◆ **Task directions**: Begin with the line that contains "nl.box(nx0, nx1, 5.49, 5.90, nz1" and end with the line that contains "0, 0.14).build('baseboard_picture', 'picture_wall'))": copy that span of lines exactly, and nothing outside it.

◆ **Information shown**:
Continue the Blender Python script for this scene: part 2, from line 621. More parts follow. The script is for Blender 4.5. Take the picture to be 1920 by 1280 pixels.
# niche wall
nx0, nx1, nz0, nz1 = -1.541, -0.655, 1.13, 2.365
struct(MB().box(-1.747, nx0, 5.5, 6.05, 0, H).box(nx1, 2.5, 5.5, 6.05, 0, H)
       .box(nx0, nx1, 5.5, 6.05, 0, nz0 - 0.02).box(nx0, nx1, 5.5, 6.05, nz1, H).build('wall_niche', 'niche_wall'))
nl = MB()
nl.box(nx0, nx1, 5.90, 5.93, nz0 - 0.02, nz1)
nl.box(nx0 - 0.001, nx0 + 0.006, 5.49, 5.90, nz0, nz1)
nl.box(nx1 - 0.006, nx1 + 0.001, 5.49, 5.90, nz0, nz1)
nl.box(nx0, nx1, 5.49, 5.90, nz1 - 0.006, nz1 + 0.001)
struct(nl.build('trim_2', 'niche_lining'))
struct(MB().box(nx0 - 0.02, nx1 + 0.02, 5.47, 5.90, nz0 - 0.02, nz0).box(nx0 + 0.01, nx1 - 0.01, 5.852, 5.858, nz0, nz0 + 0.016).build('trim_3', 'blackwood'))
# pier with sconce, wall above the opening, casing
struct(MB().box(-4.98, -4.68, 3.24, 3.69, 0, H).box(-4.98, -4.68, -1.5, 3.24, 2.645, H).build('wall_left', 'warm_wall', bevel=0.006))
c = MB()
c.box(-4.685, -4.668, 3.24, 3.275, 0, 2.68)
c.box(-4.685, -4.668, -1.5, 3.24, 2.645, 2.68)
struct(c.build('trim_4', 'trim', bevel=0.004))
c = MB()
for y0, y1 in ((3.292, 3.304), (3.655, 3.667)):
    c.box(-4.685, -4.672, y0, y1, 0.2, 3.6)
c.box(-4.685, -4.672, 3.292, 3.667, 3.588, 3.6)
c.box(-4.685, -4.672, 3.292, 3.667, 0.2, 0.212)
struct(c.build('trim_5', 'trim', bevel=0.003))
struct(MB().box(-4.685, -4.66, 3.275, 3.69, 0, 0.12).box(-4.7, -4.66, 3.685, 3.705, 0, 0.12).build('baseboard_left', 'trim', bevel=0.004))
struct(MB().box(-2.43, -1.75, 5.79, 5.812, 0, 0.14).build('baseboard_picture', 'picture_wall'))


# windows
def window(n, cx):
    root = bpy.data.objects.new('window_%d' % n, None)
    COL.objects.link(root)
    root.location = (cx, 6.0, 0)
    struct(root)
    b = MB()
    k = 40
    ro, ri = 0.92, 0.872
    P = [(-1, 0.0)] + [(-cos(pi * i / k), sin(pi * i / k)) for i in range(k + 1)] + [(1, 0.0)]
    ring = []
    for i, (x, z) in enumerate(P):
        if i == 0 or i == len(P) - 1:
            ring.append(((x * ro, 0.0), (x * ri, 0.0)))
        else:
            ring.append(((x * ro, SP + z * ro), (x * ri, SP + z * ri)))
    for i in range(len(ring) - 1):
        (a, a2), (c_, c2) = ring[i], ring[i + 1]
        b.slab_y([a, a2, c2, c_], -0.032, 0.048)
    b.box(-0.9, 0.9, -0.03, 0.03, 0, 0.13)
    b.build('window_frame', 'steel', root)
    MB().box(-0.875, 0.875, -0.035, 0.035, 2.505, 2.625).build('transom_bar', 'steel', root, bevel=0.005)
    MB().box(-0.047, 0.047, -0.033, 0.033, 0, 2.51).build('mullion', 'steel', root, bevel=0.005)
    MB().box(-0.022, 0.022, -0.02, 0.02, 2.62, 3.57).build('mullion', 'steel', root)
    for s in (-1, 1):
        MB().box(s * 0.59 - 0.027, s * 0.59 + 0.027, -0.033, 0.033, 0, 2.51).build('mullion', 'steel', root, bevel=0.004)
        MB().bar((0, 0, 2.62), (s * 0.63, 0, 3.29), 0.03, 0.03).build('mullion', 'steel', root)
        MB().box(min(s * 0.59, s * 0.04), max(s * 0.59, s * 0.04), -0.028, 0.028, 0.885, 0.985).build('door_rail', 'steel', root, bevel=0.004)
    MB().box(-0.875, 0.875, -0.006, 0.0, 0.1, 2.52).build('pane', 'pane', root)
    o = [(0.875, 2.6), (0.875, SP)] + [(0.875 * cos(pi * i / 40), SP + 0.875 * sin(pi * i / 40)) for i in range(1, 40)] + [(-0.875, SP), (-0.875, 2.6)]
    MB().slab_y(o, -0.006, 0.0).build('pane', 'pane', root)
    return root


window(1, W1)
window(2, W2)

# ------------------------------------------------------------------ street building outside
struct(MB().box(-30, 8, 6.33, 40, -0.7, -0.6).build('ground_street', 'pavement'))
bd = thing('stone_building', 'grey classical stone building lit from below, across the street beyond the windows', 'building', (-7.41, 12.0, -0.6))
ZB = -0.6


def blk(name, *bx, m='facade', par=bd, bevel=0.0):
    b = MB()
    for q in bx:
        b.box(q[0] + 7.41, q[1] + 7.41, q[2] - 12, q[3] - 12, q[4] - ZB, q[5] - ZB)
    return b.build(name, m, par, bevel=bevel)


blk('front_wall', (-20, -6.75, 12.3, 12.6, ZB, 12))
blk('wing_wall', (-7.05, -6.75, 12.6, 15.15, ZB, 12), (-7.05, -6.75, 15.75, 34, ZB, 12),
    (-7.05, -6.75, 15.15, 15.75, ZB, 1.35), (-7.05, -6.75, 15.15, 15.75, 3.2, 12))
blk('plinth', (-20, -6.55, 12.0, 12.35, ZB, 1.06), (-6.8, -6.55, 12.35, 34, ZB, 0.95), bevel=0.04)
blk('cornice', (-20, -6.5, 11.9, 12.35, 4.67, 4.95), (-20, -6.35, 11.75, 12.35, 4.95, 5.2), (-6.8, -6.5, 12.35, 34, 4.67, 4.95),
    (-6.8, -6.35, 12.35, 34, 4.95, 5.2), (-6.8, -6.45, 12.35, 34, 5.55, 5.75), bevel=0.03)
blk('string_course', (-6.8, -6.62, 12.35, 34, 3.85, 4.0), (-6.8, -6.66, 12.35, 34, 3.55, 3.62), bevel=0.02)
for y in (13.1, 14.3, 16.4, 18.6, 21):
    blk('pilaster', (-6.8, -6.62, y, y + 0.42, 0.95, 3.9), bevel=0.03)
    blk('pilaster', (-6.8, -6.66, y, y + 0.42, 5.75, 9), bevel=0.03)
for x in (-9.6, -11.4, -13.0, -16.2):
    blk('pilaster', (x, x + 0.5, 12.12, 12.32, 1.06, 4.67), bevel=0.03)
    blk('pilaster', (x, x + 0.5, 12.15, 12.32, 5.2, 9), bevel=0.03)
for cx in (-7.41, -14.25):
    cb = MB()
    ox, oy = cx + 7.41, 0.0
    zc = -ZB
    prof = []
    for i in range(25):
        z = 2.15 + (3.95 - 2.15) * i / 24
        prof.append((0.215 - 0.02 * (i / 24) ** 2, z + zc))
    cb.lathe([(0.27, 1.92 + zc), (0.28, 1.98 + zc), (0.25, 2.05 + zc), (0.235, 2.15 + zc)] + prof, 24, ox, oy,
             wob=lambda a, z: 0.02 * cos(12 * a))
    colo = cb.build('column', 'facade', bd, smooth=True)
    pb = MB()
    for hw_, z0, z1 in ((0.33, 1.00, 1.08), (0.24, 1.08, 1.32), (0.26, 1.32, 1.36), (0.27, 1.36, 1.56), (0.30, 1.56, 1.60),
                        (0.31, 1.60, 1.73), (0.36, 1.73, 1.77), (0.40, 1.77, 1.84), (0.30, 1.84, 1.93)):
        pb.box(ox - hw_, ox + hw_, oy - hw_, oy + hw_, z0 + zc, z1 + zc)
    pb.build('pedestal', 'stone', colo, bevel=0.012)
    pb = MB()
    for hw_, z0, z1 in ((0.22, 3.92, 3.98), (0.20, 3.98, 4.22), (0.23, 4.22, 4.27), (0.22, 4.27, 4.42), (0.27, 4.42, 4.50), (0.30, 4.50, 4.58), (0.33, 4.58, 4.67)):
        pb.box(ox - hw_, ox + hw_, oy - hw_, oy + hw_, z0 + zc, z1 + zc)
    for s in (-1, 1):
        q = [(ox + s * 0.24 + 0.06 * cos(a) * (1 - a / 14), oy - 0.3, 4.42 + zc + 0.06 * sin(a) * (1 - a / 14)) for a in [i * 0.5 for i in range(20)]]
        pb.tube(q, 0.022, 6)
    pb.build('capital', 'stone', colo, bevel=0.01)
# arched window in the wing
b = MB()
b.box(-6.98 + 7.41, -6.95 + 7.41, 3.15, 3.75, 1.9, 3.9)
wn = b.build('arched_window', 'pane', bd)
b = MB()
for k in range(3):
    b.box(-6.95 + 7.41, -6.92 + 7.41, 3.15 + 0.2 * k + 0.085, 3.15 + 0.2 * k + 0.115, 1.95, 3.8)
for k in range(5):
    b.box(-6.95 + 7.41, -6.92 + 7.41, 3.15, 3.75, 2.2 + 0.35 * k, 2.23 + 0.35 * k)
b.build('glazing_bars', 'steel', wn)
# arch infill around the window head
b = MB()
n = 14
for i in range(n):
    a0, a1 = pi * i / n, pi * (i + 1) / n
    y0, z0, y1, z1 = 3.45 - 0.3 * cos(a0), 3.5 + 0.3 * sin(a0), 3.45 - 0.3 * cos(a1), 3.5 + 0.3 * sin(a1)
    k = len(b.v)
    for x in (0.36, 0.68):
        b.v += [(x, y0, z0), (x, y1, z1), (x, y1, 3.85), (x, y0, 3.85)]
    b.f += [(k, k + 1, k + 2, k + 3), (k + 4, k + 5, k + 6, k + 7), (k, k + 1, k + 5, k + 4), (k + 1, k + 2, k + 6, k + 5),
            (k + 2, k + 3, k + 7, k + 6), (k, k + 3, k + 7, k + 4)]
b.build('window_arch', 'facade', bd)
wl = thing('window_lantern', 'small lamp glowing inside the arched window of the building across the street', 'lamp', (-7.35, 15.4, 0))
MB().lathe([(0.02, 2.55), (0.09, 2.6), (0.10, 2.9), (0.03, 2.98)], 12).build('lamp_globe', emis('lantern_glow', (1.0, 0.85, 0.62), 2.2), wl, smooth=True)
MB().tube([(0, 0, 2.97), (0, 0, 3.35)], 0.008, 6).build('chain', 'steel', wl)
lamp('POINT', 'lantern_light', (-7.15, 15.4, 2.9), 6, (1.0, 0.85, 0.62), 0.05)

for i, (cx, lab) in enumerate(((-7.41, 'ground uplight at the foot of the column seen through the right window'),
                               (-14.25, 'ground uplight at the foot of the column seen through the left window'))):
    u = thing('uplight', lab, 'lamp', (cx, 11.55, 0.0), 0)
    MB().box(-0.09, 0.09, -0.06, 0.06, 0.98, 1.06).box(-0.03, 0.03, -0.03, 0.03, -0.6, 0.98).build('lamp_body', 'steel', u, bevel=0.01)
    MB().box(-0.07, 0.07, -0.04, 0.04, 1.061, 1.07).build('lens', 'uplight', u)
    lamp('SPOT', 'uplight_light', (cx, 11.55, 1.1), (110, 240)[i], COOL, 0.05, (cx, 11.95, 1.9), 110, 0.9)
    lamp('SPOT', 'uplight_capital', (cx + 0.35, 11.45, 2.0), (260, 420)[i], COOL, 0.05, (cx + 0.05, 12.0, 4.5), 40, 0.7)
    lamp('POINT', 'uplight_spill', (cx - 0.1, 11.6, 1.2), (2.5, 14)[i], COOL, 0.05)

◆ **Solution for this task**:
nl.box(nx0, nx1, 5.49, 5.90, nz1 - 0.006, nz1 + 0.001)
struct(nl.build('trim_2', 'niche_lining'))
struct(MB().box(nx0 - 0.02, nx1 + 0.02, 5.47, 5.90, nz0 - 0.02, nz0).box(nx0 + 0.01, nx1 - 0.01, 5.852, 5.858, nz0, nz0 + 0.016).build('trim_3', 'blackwood'))
# pier with sconce, wall above the opening, casing
struct(MB().box(-4.98, -4.68, 3.24, 3.69, 0, H).box(-4.98, -4.68, -1.5, 3.24, 2.645, H).build('wall_left', 'warm_wall', bevel=0.006))
c = MB()
c.box(-4.685, -4.668, 3.24, 3.275, 0, 2.68)
c.box(-4.685, -4.668, -1.5, 3.24, 2.645, 2.68)
struct(c.build('trim_4', 'trim', bevel=0.004))
c = MB()
for y0, y1 in ((3.292, 3.304), (3.655, 3.667)):
    c.box(-4.685, -4.672, y0, y1, 0.2, 3.6)
c.box(-4.685, -4.672, 3.292, 3.667, 3.588, 3.6)
c.box(-4.685, -4.672, 3.292, 3.667, 0.2, 0.212)
struct(c.build('trim_5', 'trim', bevel=0.003))
struct(MB().box(-4.685, -4.66, 3.275, 3.69, 0, 0.12).box(-4.7, -4.66, 3.685, 3.705, 0, 0.12).build('baseboard_left', 'trim', bevel=0.004))
struct(MB().box(-2.43, -1.75, 5.79, 5.812, 0, 0.14).build('baseboard_picture', 'picture_wall'))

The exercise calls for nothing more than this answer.